The long road to Skardu - reflections of an online-turned-on-site volunteer

21 November 2011
Kate Anderson Simons
"Overall, my visit to Baltistan was incredible. The students and citizens of this region are full of hope for their futures, but are in need of technical support and resources to help them achieve this vision of excellence," explains Kate Anderson Simons, who has been supporting GRACE Association Pakistan as an online volunteer since 2007. An education consultant focusing on children affected by poverty, armed conflict, and lack of educational opportunities, she hopes that "through continued collaboration, the GRACE staff, partners, and volunteers can make this vision a reality."
Online volunteer Kate Anderson Simons facilitates a small group of students learning about shapes. (Khadim Hussain)

Skardu, Pakistan: I first connected with GRACE Association Pakistan in 2007 through the UNV Online Volunteering service. At the time, GRACE Association was seeking proposal-writing support for its early childhood development programming in Skardu, Baltistan. Through this opportunity, I learned about the community of Skardu and the surrounding areas.
 
When Khadim Hussain, the organization's Chief Executive, first asked me to visit in 2008, I was concerned about the security situation there because the North American news media was reporting only on the violent episodes in Pakistan. However, through talking with people like Khadim, and researching education in Pakistan while working at the Brookings Institution, a different picture began to emerge.
 
I saw a country where education was highly valued and human resources were needed to further the momentum toward education in the communities. I learned that, just as in the United States, there were areas that were less safe and areas that were very safe. I was even told by a colleague who had visited Skardu that it would be more secure there than in many parts of my home of Washington, DC. I realized the media had painted an inaccurate picture of Pakistan, and North Americans would continue to believe these inaccuracies if they had no access to real information.
 
In January 2011, I decided it was time to start planning my trip to Pakistan and Skardu. When I arrived in the breath-taking Skardu valley, I knew this long journey was well worth the time and effort. I took steps to blend into Pakistani culture, including wearing shalwar kamiz and covering my head with a dupatta. I did this not because I felt it was required, but in respect for the local customs, and in turn I received respect from the people I met.

Reading the organization newsletter The Voice of Grassroots and following GRACE Association on the website and Facebook, I had an idea of the work the organization was doing in Skardu. However, meeting the people behind the work and seeing the evidence in the field, I realized there was much more to the story.

GRACE Association plays a prominent role in the community, and its leaders have a tremendous amount of social and political capital in the region. These relationships ensure that projects are aligned with community needs and completed satisfactorily.

My own background is in early childhood development, and the primary purpose of my visit was to work with teachers and the school's administration to build capacity at GRACE Public School Skardu. I spent the first day observing the teachers, and I found that the relationships between students and teachers, and among students, were very strong. Children feel comfortable coming to the teachers with questions and the teachers are dedicated and willing to try new strategies in their work.

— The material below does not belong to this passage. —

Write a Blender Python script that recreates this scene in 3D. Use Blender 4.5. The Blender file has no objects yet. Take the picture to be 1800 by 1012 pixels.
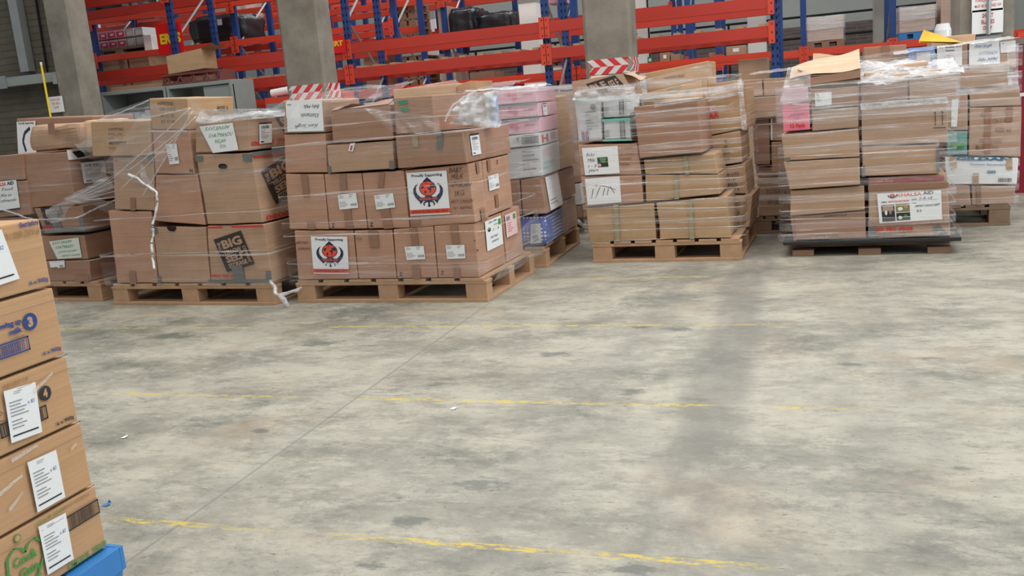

The next day I facilitated a workshop on enriching learning experiences. We talked about providing learning experiences that incorporated a variety of learning styles (seeing, listening, doing, touching, moving, etc.). During this workshop, the GRACE Public School Skardu teachers, principal and Khadim developed a vision for high-quality primary education, and we discussed the pathways to achieving that vision.

Next, we planned a series of activities for small groups of children in the nursery and prep classrooms (children aged three to five years), taught by teachers. We incorporated teacher-developed materials such as letter and picture cards, and recycled materials such as bottle caps for learning, counting, sorting and patterning.

On Thursday, we launched the new activities, and while it was a lot of work, teachers noted that the children were very interested in learning and that they were "learning through playing." Finally, on Friday we worked on organizing the classroom and said goodbye. I will be conducting live trainings for the GRACE Public School Skardu staff via Skype, which will be projected onto a screen in the school. This will help us maintain the relationships that we developed until I am able to visit again.

This experience demonstrated to me that through building relationships and leveraging existing community resources, collaborations between ordinary citizens and under-resourced communities can have significant impacts on both parties. On my last day in Islamabad, Khadim and I began brainstorming ways to bring this model of collaboration to other community based organizations. The result of our efforts was a plan for establishing the Grassroots Global Foundation.

This organization exists to empower grassroots organizations such as GRACE by connecting them with experts, funders, and ordinary citizens that can help them further their missions. We also work to advocate on behalf of indigenous NGOs, recognizing their deep relationships and community knowledge as vital to development in the most remote areas of the world.

Overall, my visit to Baltistan was incredible. The students and citizens of this region are full of hope and ambition for their futures, but are in need of technical support and resources to help them achieve this vision of excellence. I am hopeful that through continued collaboration, the GRACE staff, partners, and volunteers can make this vision a reality.


Kate Anderson Simons is a UN Online Volunteer.